● **STATED TASK**
Reproduce the material in full, exactly as written.

-- -- --

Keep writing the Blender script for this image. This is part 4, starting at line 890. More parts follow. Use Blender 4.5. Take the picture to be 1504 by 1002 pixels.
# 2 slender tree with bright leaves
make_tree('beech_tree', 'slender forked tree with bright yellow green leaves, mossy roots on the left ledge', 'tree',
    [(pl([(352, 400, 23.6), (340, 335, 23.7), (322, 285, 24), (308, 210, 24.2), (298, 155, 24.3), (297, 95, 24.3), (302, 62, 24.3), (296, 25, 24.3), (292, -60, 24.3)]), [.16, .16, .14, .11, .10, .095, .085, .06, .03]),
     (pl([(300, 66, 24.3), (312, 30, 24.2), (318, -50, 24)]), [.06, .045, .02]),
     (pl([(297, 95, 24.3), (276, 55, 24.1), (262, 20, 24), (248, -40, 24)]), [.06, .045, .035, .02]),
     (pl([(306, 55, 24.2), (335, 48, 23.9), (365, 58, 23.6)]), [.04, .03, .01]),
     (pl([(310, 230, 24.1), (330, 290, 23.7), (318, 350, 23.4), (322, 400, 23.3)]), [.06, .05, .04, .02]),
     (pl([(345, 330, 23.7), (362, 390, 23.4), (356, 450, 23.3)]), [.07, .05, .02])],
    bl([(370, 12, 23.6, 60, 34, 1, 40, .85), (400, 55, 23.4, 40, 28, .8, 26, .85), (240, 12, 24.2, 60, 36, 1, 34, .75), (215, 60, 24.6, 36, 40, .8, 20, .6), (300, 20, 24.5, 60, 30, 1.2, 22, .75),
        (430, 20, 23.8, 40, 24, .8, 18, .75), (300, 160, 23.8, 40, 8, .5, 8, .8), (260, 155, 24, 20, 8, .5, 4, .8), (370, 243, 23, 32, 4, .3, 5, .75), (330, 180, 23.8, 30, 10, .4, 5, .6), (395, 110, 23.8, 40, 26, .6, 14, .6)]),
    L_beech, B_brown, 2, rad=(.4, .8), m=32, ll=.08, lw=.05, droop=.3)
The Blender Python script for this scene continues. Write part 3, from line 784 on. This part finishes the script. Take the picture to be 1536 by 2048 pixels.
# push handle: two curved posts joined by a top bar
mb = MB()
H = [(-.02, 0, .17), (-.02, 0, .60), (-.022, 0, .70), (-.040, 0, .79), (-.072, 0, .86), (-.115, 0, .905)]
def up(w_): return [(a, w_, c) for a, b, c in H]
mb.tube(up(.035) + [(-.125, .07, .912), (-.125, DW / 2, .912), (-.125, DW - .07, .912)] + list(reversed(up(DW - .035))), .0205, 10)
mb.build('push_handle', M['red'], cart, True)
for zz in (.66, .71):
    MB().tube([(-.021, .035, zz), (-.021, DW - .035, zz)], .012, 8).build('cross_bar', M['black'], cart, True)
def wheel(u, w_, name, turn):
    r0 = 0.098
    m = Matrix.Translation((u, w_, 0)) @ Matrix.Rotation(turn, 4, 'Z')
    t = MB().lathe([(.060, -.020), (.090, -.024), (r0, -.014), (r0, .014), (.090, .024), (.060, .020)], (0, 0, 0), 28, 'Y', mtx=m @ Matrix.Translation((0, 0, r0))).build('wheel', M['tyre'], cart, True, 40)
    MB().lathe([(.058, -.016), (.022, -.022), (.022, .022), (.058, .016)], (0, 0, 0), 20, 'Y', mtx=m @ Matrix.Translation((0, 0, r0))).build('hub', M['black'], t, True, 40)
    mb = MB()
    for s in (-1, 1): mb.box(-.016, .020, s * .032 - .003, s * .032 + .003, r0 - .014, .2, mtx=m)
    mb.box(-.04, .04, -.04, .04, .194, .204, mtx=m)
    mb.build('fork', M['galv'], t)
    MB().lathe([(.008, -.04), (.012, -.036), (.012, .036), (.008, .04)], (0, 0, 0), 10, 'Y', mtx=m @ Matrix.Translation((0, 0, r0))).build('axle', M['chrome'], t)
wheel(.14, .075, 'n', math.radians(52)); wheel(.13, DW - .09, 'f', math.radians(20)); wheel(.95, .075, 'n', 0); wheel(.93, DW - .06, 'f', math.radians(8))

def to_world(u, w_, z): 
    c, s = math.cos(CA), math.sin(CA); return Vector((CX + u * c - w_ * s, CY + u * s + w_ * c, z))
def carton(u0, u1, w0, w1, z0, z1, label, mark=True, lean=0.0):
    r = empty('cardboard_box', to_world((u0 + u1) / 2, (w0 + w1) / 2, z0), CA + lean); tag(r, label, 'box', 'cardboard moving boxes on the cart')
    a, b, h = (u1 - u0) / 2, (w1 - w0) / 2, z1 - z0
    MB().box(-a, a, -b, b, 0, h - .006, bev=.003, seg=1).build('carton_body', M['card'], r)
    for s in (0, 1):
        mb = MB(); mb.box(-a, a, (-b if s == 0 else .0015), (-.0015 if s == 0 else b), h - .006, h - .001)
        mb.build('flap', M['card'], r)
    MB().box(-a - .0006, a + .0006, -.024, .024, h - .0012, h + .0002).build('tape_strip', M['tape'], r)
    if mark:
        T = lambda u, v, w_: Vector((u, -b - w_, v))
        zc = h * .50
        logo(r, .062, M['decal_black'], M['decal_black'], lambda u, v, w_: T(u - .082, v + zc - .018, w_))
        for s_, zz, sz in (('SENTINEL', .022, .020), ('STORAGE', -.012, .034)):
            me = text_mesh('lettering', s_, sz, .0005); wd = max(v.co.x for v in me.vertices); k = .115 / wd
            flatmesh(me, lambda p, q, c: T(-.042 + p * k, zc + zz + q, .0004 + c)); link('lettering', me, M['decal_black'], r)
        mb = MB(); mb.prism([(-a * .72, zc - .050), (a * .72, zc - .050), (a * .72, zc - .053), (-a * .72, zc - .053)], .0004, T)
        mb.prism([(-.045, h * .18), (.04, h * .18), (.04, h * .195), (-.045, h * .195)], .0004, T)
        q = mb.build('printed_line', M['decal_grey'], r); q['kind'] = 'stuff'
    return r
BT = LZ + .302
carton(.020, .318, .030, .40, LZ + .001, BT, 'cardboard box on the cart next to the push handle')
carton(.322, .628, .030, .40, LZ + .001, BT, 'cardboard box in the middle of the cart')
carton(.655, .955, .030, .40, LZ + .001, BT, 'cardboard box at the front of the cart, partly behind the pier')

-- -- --

● **SOLUTION TO THIS EXERCISE**
Keep writing the Blender script for this image. This is part 4, starting at line 890. More parts follow. Use Blender 4.5. Take the picture to be 1504 by 1002 pixels.
# 2 slender tree with bright leaves
make_tree('beech_tree', 'slender forked tree with bright yellow green leaves, mossy roots on the left ledge', 'tree',
    [(pl([(352, 400, 23.6), (340, 335, 23.7), (322, 285, 24), (308, 210, 24.2), (298, 155, 24.3), (297, 95, 24.3), (302, 62, 24.3), (296, 25, 24.3), (292, -60, 24.3)]), [.16, .16, .14, .11, .10, .095, .085, .06, .03]),
     (pl([(300, 66, 24.3), (312, 30, 24.2), (318, -50, 24)]), [.06, .045, .02]),
     (pl([(297, 95, 24.3), (276, 55, 24.1), (262, 20, 24), (248, -40, 24)]), [.06, .045, .035, .02]),
     (pl([(306, 55, 24.2), (335, 48, 23.9), (365, 58, 23.6)]), [.04, .03, .01]),
     (pl([(310, 230, 24.1), (330, 290, 23.7), (318, 350, 23.4), (322, 400, 23.3)]), [.06, .05, .04, .02]),
     (pl([(345, 330, 23.7), (362, 390, 23.4), (356, 450, 23.3)]), [.07, .05, .02])],
    bl([(370, 12, 23.6, 60, 34, 1, 40, .85), (400, 55, 23.4, 40, 28, .8, 26, .85), (240, 12, 24.2, 60, 36, 1, 34, .75), (215, 60, 24.6, 36, 40, .8, 20, .6), (300, 20, 24.5, 60, 30, 1.2, 22, .75),
        (430, 20, 23.8, 40, 24, .8, 18, .75), (300, 160, 23.8, 40, 8, .5, 8, .8), (260, 155, 24, 20, 8, .5, 4, .8), (370, 243, 23, 32, 4, .3, 5, .75), (330, 180, 23.8, 30, 10, .4, 5, .6), (395, 110, 23.8, 40, 26, .6, 14, .6)]),
    L_beech, B_brown, 2, rad=(.4, .8), m=32, ll=.08, lw=.05, droop=.3)
The Blender Python script for this scene continues. Write part 3, from line 784 on. This part finishes the script. Take the picture to be 1536 by 2048 pixels.
# push handle: two curved posts joined by a top bar
mb = MB()
H = [(-.02, 0, .17), (-.02, 0, .60), (-.022, 0, .70), (-.040, 0, .79), (-.072, 0, .86), (-.115, 0, .905)]
def up(w_): return [(a, w_, c) for a, b, c in H]
mb.tube(up(.035) + [(-.125, .07, .912), (-.125, DW / 2, .912), (-.125, DW - .07, .912)] + list(reversed(up(DW - .035))), .0205, 10)
mb.build('push_handle', M['red'], cart, True)
for zz in (.66, .71):
    MB().tube([(-.021, .035, zz), (-.021, DW - .035, zz)], .012, 8).build('cross_bar', M['black'], cart, True)
def wheel(u, w_, name, turn):
    r0 = 0.098
    m = Matrix.Translation((u, w_, 0)) @ Matrix.Rotation(turn, 4, 'Z')
    t = MB().lathe([(.060, -.020), (.090, -.024), (r0, -.014), (r0, .014), (.090, .024), (.060, .020)], (0, 0, 0), 28, 'Y', mtx=m @ Matrix.Translation((0, 0, r0))).build('wheel', M['tyre'], cart, True, 40)
    MB().lathe([(.058, -.016), (.022, -.022), (.022, .022), (.058, .016)], (0, 0, 0), 20, 'Y', mtx=m @ Matrix.Translation((0, 0, r0))).build('hub', M['black'], t, True, 40)
    mb = MB()
    for s in (-1, 1): mb.box(-.016, .020, s * .032 - .003, s * .032 + .003, r0 - .014, .2, mtx=m)
    mb.box(-.04, .04, -.04, .04, .194, .204, mtx=m)
    mb.build('fork', M['galv'], t)
    MB().lathe([(.008, -.04), (.012, -.036), (.012, .036), (.008, .04)], (0, 0, 0), 10, 'Y', mtx=m @ Matrix.Translation((0, 0, r0))).build('axle', M['chrome'], t)
wheel(.14, .075, 'n', math.radians(52)); wheel(.13, DW - .09, 'f', math.radians(20)); wheel(.95, .075, 'n', 0); wheel(.93, DW - .06, 'f', math.radians(8))

def to_world(u, w_, z): 
    c, s = math.cos(CA), math.sin(CA); return Vector((CX + u * c - w_ * s, CY + u * s + w_ * c, z))
def carton(u0, u1, w0, w1, z0, z1, label, mark=True, lean=0.0):
    r = empty('cardboard_box', to_world((u0 + u1) / 2, (w0 + w1) / 2, z0), CA + lean); tag(r, label, 'box', 'cardboard moving boxes on the cart')
    a, b, h = (u1 - u0) / 2, (w1 - w0) / 2, z1 - z0
    MB().box(-a, a, -b, b, 0, h - .006, bev=.003, seg=1).build('carton_body', M['card'], r)
    for s in (0, 1):
        mb = MB(); mb.box(-a, a, (-b if s == 0 else .0015), (-.0015 if s == 0 else b), h - .006, h - .001)
        mb.build('flap', M['card'], r)
    MB().box(-a - .0006, a + .0006, -.024, .024, h - .0012, h + .0002).build('tape_strip', M['tape'], r)
    if mark:
        T = lambda u, v, w_: Vector((u, -b - w_, v))
        zc = h * .50
        logo(r, .062, M['decal_black'], M['decal_black'], lambda u, v, w_: T(u - .082, v + zc - .018, w_))
        for s_, zz, sz in (('SENTINEL', .022, .020), ('STORAGE', -.012, .034)):
            me = text_mesh('lettering', s_, sz, .0005); wd = max(v.co.x for v in me.vertices); k = .115 / wd
            flatmesh(me, lambda p, q, c: T(-.042 + p * k, zc + zz + q, .0004 + c)); link('lettering', me, M['decal_black'], r)
        mb = MB(); mb.prism([(-a * .72, zc - .050), (a * .72, zc - .050), (a * .72, zc - .053), (-a * .72, zc - .053)], .0004, T)
        mb.prism([(-.045, h * .18), (.04, h * .18), (.04, h * .195), (-.045, h * .195)], .0004, T)
        q = mb.build('printed_line', M['decal_grey'], r); q['kind'] = 'stuff'
    return r
BT = LZ + .302
carton(.020, .318, .030, .40, LZ + .001, BT, 'cardboard box on the cart next to the push handle')
carton(.322, .628, .030, .40, LZ + .001, BT, 'cardboard box in the middle of the cart')
carton(.655, .955, .030, .40, LZ + .001, BT, 'cardboard box at the front of the cart, partly behind the pier')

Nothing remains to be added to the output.